My current thinking is the following

Alice:

  • Generate KEM keys
  • Generate RSA keys
  • Generate ED25519 keys
  • Share public portions

Bob:

  • Generate KEM keys
  • Generate RSA keys
  • Generate ED25519 keys
  • Share public portions

KEM

  • Run encapsulation using Alice's KEM public key -> cipher text #1, shared secret #1 (256-bit uniform)

RSA

  • Generate 256-bit AES-GCM key #2 (shared secret)
  • Encrypt ss #2 AES-GCM key using Alice's RSA 4096 n,e public key -> cipher text #2

Message

  • Message: "Hello world!"
  • Encrypt message using shared secret #1 (256-bit uniform / aes key)
  • Encrypt message using shared secret #2 (256-bit AES-GCM key)
  • Sign double encrypted message using Bob's secret ED25519 signing key -> signature

Send

  • Double encrypted message
  • Double encrypted message signature
  • KEM cipher text #1
  • RSA cipher text #2

Alice:

  • Verify double encrypted message signature against Bob's public ED25519 Key
  • Decapsulate KEM cipher text using Alice's secret KEM key -> shared secret #1
  • Decapsulate RSA cipher text using Alice's secret RSA key -> shared secret #2
  • Decrypt message using shared secret #2
  • Decrypt message using shared secret #1
  • "Hello world!"

My questions:

  • Does the above look correct, or are there any changes you think would make sense?
  • Is there an advantage to using RSA's encapsulate rather than encrypt?
  • Should the message be encrypted twice as I assume, or does it make sense to encapsulate the cipher text output from one public-secret key cryptography algorithm?
Eugene Styer avatar
dz flag
Why not just generate the two AES keys and exclusive-or them together for the session key?
honzaik avatar
cn flag
Just a side note. You say "no candidates have been chosen for Round 4 signing as of 05/2023.". NIST has already selected 3 signature algorithms (Dilithium, Falcon, SPHINCS+) that are going to be standardized and 1 KEM (Kyber) is also standardized. The 4th round is just to select an extra KEM based on a different hard problem than Kyber`s. NIST has also a parallel competition for digital signatures that was announced recently (and no submissions are public yet).
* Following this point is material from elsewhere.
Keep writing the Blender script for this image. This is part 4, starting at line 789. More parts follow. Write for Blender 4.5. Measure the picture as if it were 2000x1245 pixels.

Also, you seem to generate KEM/RSA keys twice and using only one pair.
honzaik avatar
cn flag
Look into https://www.ietf.org/archive/id/draft-ounsworth-cfrg-kem-combiners-03.html, you want to do a hybrid KEM -> derive one secret from the 2 shared secrets and then use it for AES encryption etc. (or to derive more keys)
Jake Nelson avatar
gw flag
@honzaik https://csrc.nist.gov/projects/pqc-dig-sig "there are no remaining digital signature candidates under consideration". Sorry for the confusion. Until new PQC signature algoritms are available, we will stick to non-PQC
Jake Nelson avatar
gw flag
Does it make sense to XOR the two keys? Would this reduce the space complexity?
honzaik avatar
cn flag
XORing is not CCA-secure. See https://eprint.iacr.org/2018/024.pdf page 7. What do you mean by saving space complexity? The IETF draft is incomplete but afaik the proposal is basically to hash the shared secrets + ciphertexts therefore the output size is small (depends on the hash).